Discussion in 'Reloading' started by Teecher45, Oct 14, 2010.

  1. Teecher45


    Jan 29, 2010
    I don't reload, my father does. He reloads for his hunting rifles only. I have recieved a couple of buckets of once fired brass and want to reload about 1000 rounds to just keep for whatever. I would most likely shoot them at coyotes or paper but would like them to be capable for self defense against two legged critters. His reloading manuals are old and I'm guessing outdated.
    What would be the best bullet (1 in 7 twist) for my needs per dollar?
    What powder works the best in the 6920?
    What's your starting / ending load?
    All suggestions / cautions are welcomed.
    Any help would be appreciated. Thanks.
    Last edited: Oct 14, 2010
  2. Jumper


    Jun 10, 2002
    MI USA
    I am going to assume you mean a Colt 6920 rifle. I'm not a Colt fan so I don't associate a number with a model but I think I've seen reference to it before. If I'm wrong, ignore all that follows:

    There are several powders that are excellent for .223, my favorite is Benchmark. It burns clean with the right pressure to cycle the action at the right speed and it meters easily. Great velocity too.

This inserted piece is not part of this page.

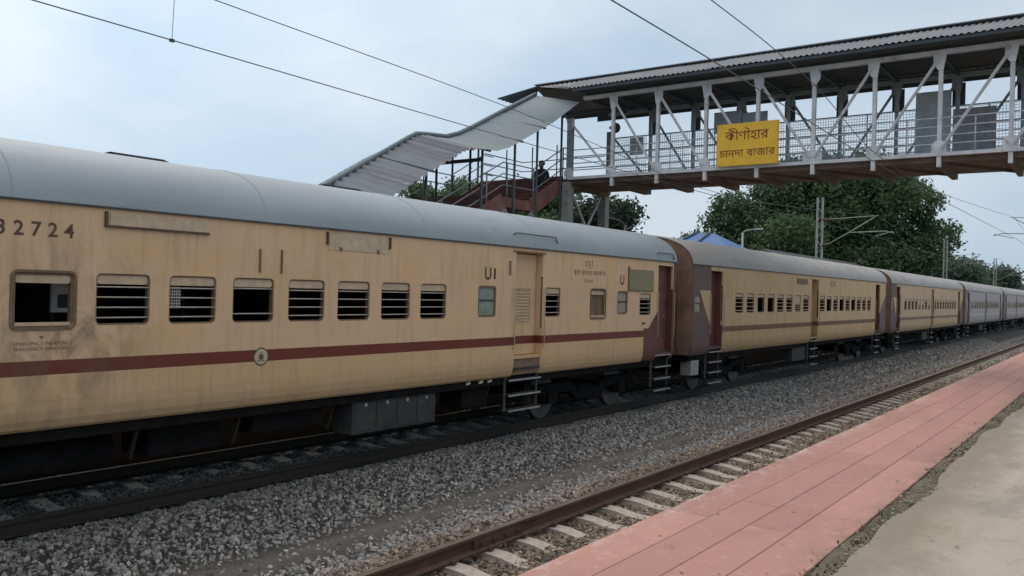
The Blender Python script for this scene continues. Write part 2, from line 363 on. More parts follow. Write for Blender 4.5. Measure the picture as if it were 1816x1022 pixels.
M['leaf3'] = leaf_mat('foliage_dark', (.040, .060, .045), (.055, .085, .05), (.08, .11, .06))

# ------------------------------------------------------------------ object helpers
def tag(o, label=None, cat=None, group=None, kind=None):
    if label: o['label'] = label
    if cat: o['category'] = cat
    if group: o['group'] = group
    if kind: o['kind'] = kind
    return o
def link_mesh(name, me, m, parent=None):
    o = bpy.data.objects.new(name, me)
    if m is not None and not me.materials: me.materials.append(m)
    COL.objects.link(o)
    if parent: o.parent = parent
    return o
def obj(name, bm, m, parent=None, smooth=False):
    me = bpy.data.meshes.new(name); bm.normal_update(); bm.to_mesh(me); bm.free()
    if smooth:
        me.polygons.foreach_set('use_smooth', [True] * len(me.polygons))
    return link_mesh(name, me, m, parent)
def inst(name, me, parent=None, loc=(0, 0, 0)):
    o = bpy.data.objects.new(name, me); COL.objects.link(o); o.location = loc
    if parent: o.parent = parent
    return o
def empty(name, loc=(0, 0, 0)):
    o = bpy.data.objects.new(name, None); COL.objects.link(o); o.location = loc; o.empty_display_size = .3
    return o
def copy_tree(o, parent=None, loc=None):
    c = o.copy(); COL.objects.link(c)
    if parent: c.parent = parent
    if loc is not None: c.location = loc
    for ch in o.children: copy_tree(ch, c)
    return c
def box(bm, a, b):
    x0, y0, z0 = a; x1, y1, z1 = b
    v = [bm.verts.new(p) for p in ((x0, y0, z0), (x1, y0, z0), (x1, y1, z0), (x0, y1, z0), (x0, y0, z1), (x1, y0, z1), (x1, y1, z1), (x0, y1, z1))]
    for f in ((3, 2, 1, 0), (4, 5, 6, 7), (0, 1, 5, 4), (1, 2, 6, 5), (2, 3, 7, 6), (3, 0, 4, 7)):
        bm.faces.new([v[i] for i in f])
def BX(name, a, b, m, parent=None, bev=0):
    bm = bmesh.new(); box(bm, a, b)
    if bev: bmesh.ops.bevel(bm, geom=bm.edges[:], offset=bev, segments=1, affect='EDGES')
    return obj(name, bm, m, parent)
def beam(bm, p, q, w, h, up=(0, 0, 1)):
    p, q = Vector(p), Vector(q); d = (q - p).normalized(); up = Vector(up)
    if abs(d.dot(up)) > .98: up = Vector((0, 1, 0))
    s = d.cross(up).normalized(); t = s.cross(d)
    v = []
    for c in (p, q):
        for a, b in ((-1, -1), (1, -1), (1, 1), (-1, 1)):
            v.append(bm.verts.new(c + s * (a * w / 2) + t * (b * h / 2)))
    for f in ((3, 2, 1, 0), (4, 5, 6, 7), (0, 1, 5, 4), (1, 2, 6, 5), (2, 3, 7, 6), (3, 0, 4, 7)):
        bm.faces.new([v[i] for i in f])
def BEAM(name, p, q, w, h, m, parent=None, up=(0, 0, 1)):
    bm = bmesh.new(); beam(bm, p, q, w, h, up); return obj(name, bm, m, parent)
def tube(bm, pts, r, seg=6):
    pts = [Vector(p) for p in pts]; rings = []
    for i, p in enumerate(pts):
        d = (pts[min(i + 1, len(pts) - 1)] - pts[max(i - 1, 0)]).normalized()
        up = Vector((0, 0, 1)) if abs(d.z) < .9 else Vector((0, 1, 0))
        s = d.cross(up).normalized(); t = s.cross(d)
        rad = r[i] if isinstance(r, (list, tuple)) else r
        rings.append([bm.verts.new(p + s * (rad * math.cos(a)) + t * (rad * math.sin(a))) for a in [2 * math.pi * k / seg for k in range(seg)]])
    for i in range(len(rings) - 1):
        for k in range(seg):
            bm.faces.new((rings[i][k], rings[i][(k + 1) % seg], rings[i + 1][(k + 1) % seg], rings[i + 1][k]))
    bm.faces.new(rings[0][::-1]); bm.faces.new(rings[-1])
def TUBE(name, pts, r, m, parent=None, seg=6, smooth=True):
    bm = bmesh.new(); tube(bm, pts, r, seg); return obj(name, bm, m, parent, smooth)
def extrude_profile(bm, prof, y0, y1, close=True):
    """prof: list of (x,z), swept along y"""
    a = [bm.verts.new((x, y0, z)) for x, z in prof]; b = [bm.verts.new((x, y1, z)) for x, z in prof]
    n = len(prof)
    for i in range(n if close else n - 1):
        bm.faces.new((a[i], a[(i + 1) % n], b[(i + 1) % n], b[i]))
    if close:
        bm.faces.new(a[::-1]); bm.faces.new(b)
    return a, b
def rrect(y0, y1, z0, z1, r, n=4):
    pts = []
    for cy, cz, a0 in ((y1 - r, z1 - r, 0), (y0 + r, z1 - r, 90), (y0 + r, z0 + r, 180), (y1 - r, z0 + r, 270)):
        for k in range(n + 1):
            a = R(a0 + 90 * k / n); pts.append((cy + r * math.cos(a), cz + r * math.sin(a)))
    return pts
def font_mesh(name, body, size, m, parent, origin, axis_x, axis_y, extrude=.002, align='CENTER', spacing=1.0, yscale=1.0, bold=0):
    """flat print: text turned into a thin mesh lying on a surface"""
    cu = bpy.data.curves.new(name, 'FONT'); cu.body = body; cu.size = size; cu.extrude = extrude; cu.align_x = align; cu.align_y = 'CENTER'
    cu.space_character = spacing; cu.resolution_u = 3; cu.offset = bold
    t = bpy.data.objects.new(name + '_t', cu); COL.objects.link(t)
    dg = bpy.context.evaluated_depsgraph_get(); me = bpy.data.meshes.new_from_object(t.evaluated_get(dg))
    bpy.data.objects.remove(t)
    me.materials.clear()
    o = link_mesh(name, me, m, parent)
    ax, ay = Vector(axis_x), Vector(axis_y); az = ax.cross(ay)
    mt = Matrix(((ax.x, ay.x * yscale, az.x, origin[0]), (ax.y, ay.y * yscale, az.y, origin[1]), (ax.z, ay.z * yscale, az.z, origin[2]), (0, 0, 0, 1)))
    me.transform(mt); me.name = name
    return o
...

    For data start at hodgdon's reloading data website;

    For bullets there are several sources. I like 55gr FMJ's from Zero Bullets. 55gr up to 69gr are the standard bullet weights.

    You'll want to full length re-size your brass every reloading. Forster makes excellent dies, so does Lee. I've tried Redding but I prefer Forster. Bump your shoulder back ~ .002" and you should have reliable, accurate cartridges.

    If your brass is Nato or Lake City you will probably have to remove the primer pocket crimp. Hornady makes a crimp remover tool you can chuck up in a power drill that works well. Dillon makes a swager thats faster but more expensive.

    I'm sure you'll have more questions but that should get you started. :wavey:

  3. MrOldLude


    Jan 18, 2010
    For just general purpose shooting in my AR, I load Winchester 55 gr FMJ. I drive it with 24.5 gr of Accurate 2230. That gave me the best perceived accuracy. (6-rounds, iron sights) Your mileage may vary. (as a caveat, these bullets are cheap, but there's a measure of visible variation. I feed my bolt-gun 69 gr Speer HPBT)

    For a given powder, always always always start with the minimum load and work up. Never start with the max load.

    For this bullet weight and style, the minimum powder weight is 22.5 grains. The max I believe is about 25 grains.
    Last edited: Oct 15, 2010
  4. rg1


    Aug 5, 2003
    Here's one good article on loading for an AR: Don't get the AI information mixed up with standard .223 Rem data. Ackley Improved has a different case size in the neck shoulder area.
    I shoot a lot of 55 fmj bullets in different AR's with 1-7 twists. Hornady 55 fmj's are about as good as you can buy. Their 55 grain SP's also shoot well in 1-7 twists and should do well on coyotes if you are not interested in fur damage plus the Hornady 55 grain bullets are not too expensive. You now have an endless choice for hunting or self-defense. The 60-65 grain bullets designed for hunting up to deer sized game would shoot well also in your 1-7 barrel. For long range the 68-69 match up to 77-80 grain for the longest ranges.
    Last edited: Oct 15, 2010
  5. byf43

    byf43 NRA Life Member

    Apr 13, 2006
    Southern Maryland
    I use RCBS "Competition Dies" for my AR.

    23.0 gr. H-335
    Sierra Matchking 69 gr BTHP
    Federal 205M primer
    Winchester or Federal brass, trimmed to 1.750"

    My AR loves this load. H-335 meters extremely well in Dillon RL550B
  6. gjk5

    gjk5 Pinche Gringo

    Have had good results with the same load out of my Stag.
  7. mboylan


    May 11, 2007
    68 grain Hornaday match bullet over 25 grains of VV N-140. Works good with Sierra Matchkings as well.